Title: Resolving inter-annual terrestrial water storage variations using microwave-based surface soil moisture retrievals

Author
item Crow, Wade
item HAN.E - Columbia University
item RYU, E. - Melbourne University
item HAIN, C. - University Of Maryland
item Anderson, Martha

Submitted to: Water Resources Research
Publication Type: Peer Reviewed Journal
Publication Acceptance Date: 2/1/2017
Publication Date: 4/1/2017
Citation: Crow, W.T., Han.E, Ryu, E., Hain, C., Anderson, M.C. 2017. Resolving inter-annual terrestrial water storage variations using microwave-based surface soil moisture retrievals. Water Resources Research. 21:1849–1862.

Interpretive Summary: Terrestrial water storage is defined as the total volume of water existing in the land surface - regardless of its location within the hydrologic cycle (e.g. lakes, reservoirs, soil water, snow and groundwater). As such, it provides a holistic view of the water cycle that is valuable for agricultural water resource management and drought monitoring. Currently, variations in terrestrial water storage can only be measured at extremely coarse spatial resolutions (> 200^2 km^2) using gravity-based remote sensing. Here we demonstrate, for the first time, that higher-resolution surface soil moisture retrievals obtained from microwave remote sensing can also be used to track these variations. This advance allows for annual closure of the terrestrial water balance at higher spatial resolutions and improved tracking of agricultural drought within medium-scale (~50^2 km^2) agricultural watersheds. The techniques introduced in this paper will eventually be used by hydrologists and water resource managers to better understand, track and predict variations in water resource availability for crop and rangeland production.

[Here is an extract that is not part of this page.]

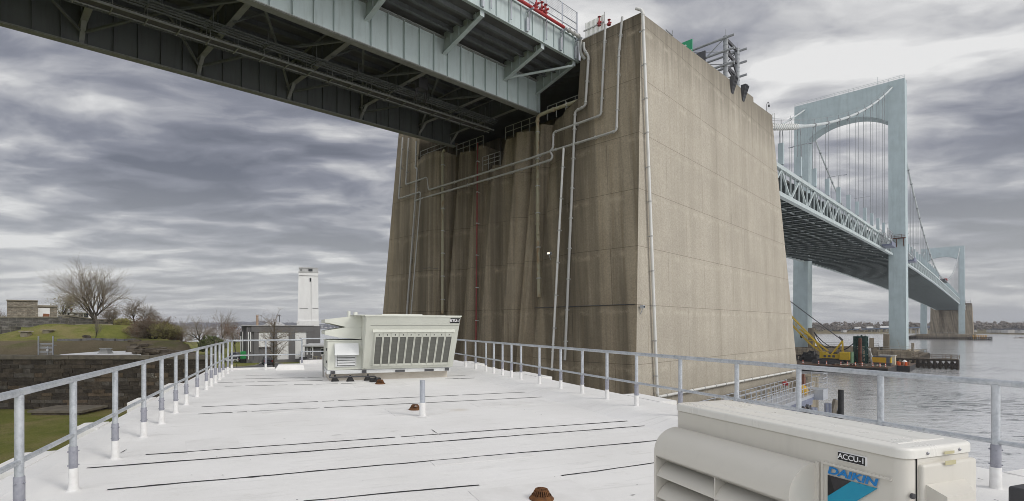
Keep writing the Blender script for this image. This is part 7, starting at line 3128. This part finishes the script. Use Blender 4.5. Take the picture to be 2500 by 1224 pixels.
sb = thing('stone_building', at_y(60, 776, 104), 'tan rubble stone fort building with a white shuttered bay', 'building')
fx = lambda px_, Y: (px_ - CX) / F * Y
zY = lambda py_, Y: CZ + (CY - py_) / F * Y
J, jx, jz = radial(80, 104)
mb = MB()
mb.fbox(J, jx(17), jx(91), 0, 7, 11.2, jz(736))
mb.fbox(J, jx(79), jx(92), -.25, .2, 11.2, jz(738))
mb.fbox(J, jx(91) + .003, jx(139), .3, 6, 11.2, jz(749))
mb.build('wall', M['stone_tan'], sb)
mb = MB()
mb.fbox(J, jx(15.5), jx(92.5), -.25, 7.2, jz(736) + .003, jz(733.5))
mb.fbox(J, jx(16.5), jx(92), -.32, -.253, jz(749.5), jz(748))
mb.fbox(J, jx(92.6), jx(141), .1, 6.2, jz(749) + .003, jz(745))
mb.build('cornice', M['cap_stone'], sb)
mb = MB()
mb.fbox(J, jx(92.5), jx(122), .2, .29, 11.4, jz(752))
mb.build('shutter', M['white_wall'], sb)
mb = MB()
mb.prism([J(jx(104), .1, jz(774.5)), J(jx(121), .1, jz(774.5)), J(jx(121), .1, jz(766.5)), J(jx(106), .1, jz(765.5))], J(0, .06, 0) - J(0, 0, 0))
mb.build('brown_board', M['rust_box'], sb)
wb = thing('white_outbuilding', at_y(183, 777, 122), 'low white building with small windows behind the upper stone wall', 'building')
J, jx, jz = radial(183, 122)
mb = MB()
mb.fbox(J, jx(146), jx(219), 0, 6, 10.5, jz(764))
mb.fbox(J, jx(137), jx(147) - .003, -1, 3, 10.5, jz(753))
mb.build('wall', M['white_wall'], wb)
mb = MB()
mb.fbox(J, jx(147), jx(221), -.4, 6.4, jz(764) + .003, jz(761.5))
mb.build('roof', M['trim'], wb)
mb = MB()
q = J(jx(174), 2, jz(762))
mb.tube(q, q + V((0, 0, .7)), .22, n=8)
mb.lathe(q + V((0, 0, .7)), [(.45, 0), (.3, .2), (.05, .3)], 8)
mb.build('stovepipe', M['wood_red'], wb)
for x0, x1, y0, y1 in ((166, 169, 764.5, 771), (180, 189, 765, 769), (192, 202, 765.5, 774), (205, 215, 765.5, 775)):
    mb = MB()
    mb.fbox(J, jx(x0) - .1, jx(x1) + .1, -.08, -.003, jz(y1) - .08, jz(y0) + .08)
    w_ = mb.build('window', M['trim'], wb)
    mb = MB()
    mb.fbox(J, jx(x0), jx(x1), -.11, -.083, jz(y1), jz(y0))
    mb.build('pane', M['glass'], w_)

# ------------------------------------------------------------------ grey plant building with the white stack
Y = 126.0
gb = thing('grey_plant_building', V((fx(680, Y), Y, GZ)), 'grey and white plant building with tall blank bays beyond the lawn', 'building')
J, jx, jz = radial(690, 126)
TZ = jz(796.3)
mb = MB()
mb.fbox(J, jx(605), jx(782), 0, 16, 2.8, TZ)
mb.fbox(J, jx(589), jx(605) - .003, 1.2, 15, 2.8, TZ - .02)
mb.fbox(J, jx(584.5), jx(589) - .003, 2.4, 14, 2.8, jz(810))
mb.fbox(J, jx(602), jx(606.5), -.25, -.003, 2.8, TZ - .3)
for x0, x1 in ((620, 631.5), (661, 677), (705, 720.5), (748.5, 764)):
    mb.fbox(J, jx(x0), jx(x1), -.3, -.003, 2.8, jz(811))
mb.fbox(J, jx(614), jx(764), -.35, -.003, jz(811) + .003, TZ - .12)
mb.build('wall', M['grey_wall'], gb)
mb = MB()
mb.fbox(J, jx(588.5), jx(766), -.45, 16.2, TZ + .003, TZ + .15)
mb.fbox(J, jx(584), jx(589), 2.2, 14, jz(810) + .003, jz(809.3))
mb.build('roof_edge', M['trim'], gb)
for x0, x1, y0, y1 in ((631.7, 660.8, 811, 847), (677.2, 704.8, 811, 878), (720.7, 748.3, 811, 877)):
    mb = MB()
    mb.fbox(J, jx(x0), jx(x1), -.12, -.003, jz(y1), jz(y0) - .004)
    mb.build('blank_bay', M['white_wall'], gb)
mb = MB()
mb.fbox(J, jx(632), jx(660), -.2, -.003, jz(851), jz(848.5))
mb.cur = 0
mb.build('canopy', M['dark_steel'], gb)
mb = MB()
mb.fbox(J, jx(633), jx(659), -.06, -.003, 3.2, jz(851.5))
mb.build('loading_door', M['grey_wall'], gb)
for x0, x1, y0, y1, dy in ((584.5, 587.8, 821, 862, 2.3), (590.8, 593, 810, 861, 1.1), (605.5, 608, 811, 876, -.26), (610.6, 613, 811, 858, -.1)):
    mb = MB()
    mb.tube(J(jx((x0 + x1) / 2), dy - .1, jz(y1)), J(jx((x0 + x1) / 2), dy - .1, jz(y0)), (x1 - x0) / F * Y / 2, n=8)
    mb.build('downpipe', M['white_wall'], gb)
mb = MB()
pk = J(jx(668), 9, jz(786.5))
bs_ = [J(jx(x), y, TZ + .155) for x, y in ((640, 3), (700, 3), (700, 15), (640, 15))]
mb.add(bs_ + [pk + V((-1.6, 0, 0)), pk + V((1.6, 0, 0))], [(0, 1, 5, 4), (1, 2, 5), (2, 3, 4, 5), (3, 0, 4)])
mb.build('hipped_roof', M['trim'], gb)
mb = MB()
mb.fbox(J, jx(675), jx(740), -1.2, -.9, 3.0, jz(878.5))
mb.build('dado', M['grey_wall'], gb)
mb = MB()
mb.fbox(J, jx(614), jx(631), -.6, -.36, 3.0, jz(877))
mb.build('dado', M['grey_wall'], gb)
# low wing at the right with its pale eaves
wg = thing('low_grey_wing', V((fx(790, 122), 122, GZ)), 'low grey annexe with white windows beside the plant building', 'building')
Y = 121.5
mb = MB()
mb.fbox(I_, fx(744, Y), fx(850, Y), Y, Y + 4.3, 2.8, zY(846, Y))
mb.build('wall', M['grey_wall'], wg)
mb = MB()
n = 10
pts = [V((fx(741, Y), Y + 2.5, zY(846, Y)))]
top = [(741, 842), (747, 844.5), (760, 847), (775, 846), (852, 845)]
mb.hexa([V((fx(741, Y), Y - .6, zY(846.5, Y))), V((fx(852, Y), Y - .6, zY(846.5, Y))), V((fx(852, Y), Y + 4.4, zY(846.5, Y))), V((fx(741, Y), Y + 4.4, zY(846.5, Y)))],
        [V((fx(741, Y), Y - .6, zY(843.8, Y))), V((fx(852, Y), Y - .6, zY(843.8, Y))), V((fx(852, Y), Y + 4.4, zY(840, Y))), V((fx(741, Y), Y + 4.4, zY(840, Y)))])
mb.build('roof', M['trim'], wg)
for x0, x1, y0, y1 in ((748.6, 751.6, 849, 866), (758.4, 762.4, 848.5, 866.5), (783.5, 794, 849.5, 868.5)):
    mb = MB()
    mb.fbox(I_, fx(x0, Y), fx(x1, Y), Y - .1, Y - .003, zY(y1, Y), zY(y0, Y))
    w_ = mb.build('window', M['white_wall'], wg)
    mb = MB()
    mb.fbox(I_, fx(x0 + .9, Y), fx(x1 - .9, Y), Y - .13, Y - .103, zY(y1 - 3, Y), zY((y0 + y1) / 2, Y))
    mb.fbox(I_, fx(x0 + .9, Y), fx(x1 - .9, Y), Y - .13, Y - .103, zY((y0 + y1) / 2 - .8, Y), zY(y0 + 2, Y))
    mb.build('pane', M['glass'], w_)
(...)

Technical Abstract: Due to their shallow vertical support, remotely-sensed surface soil moisture retrievals are commonly regarded as being of limited value for water budget applications requiring the characterization of temporal variations in total terrestrial water storage (S). However, advances in our ability to estimate evapotranspiration remotely now allow for the direct evaluation of approaches for quantifying annual variations in S via water budget closure considerations. By applying an annual water budget analysis within a series of both medium- (10^3-10^4 km^2) and large-scale (10^5-10^6 km^2) basins within the United States, we demonstrate that, despite their clear theoretical limitations, surface soil moisture retrievals derived from passive microwave remote sensing contain useful information concerning relative inter-annual variations in S. This suggests the possibility of using (relatively) higher-resolution microwave remote sensing to enhance the spatial resolution of S estimates acquired from gravity remote sensing. However, challenging calibration issues regarding the relationship between S and surface soil moisture must be resolved before the approach can be used for absolute water budget closure.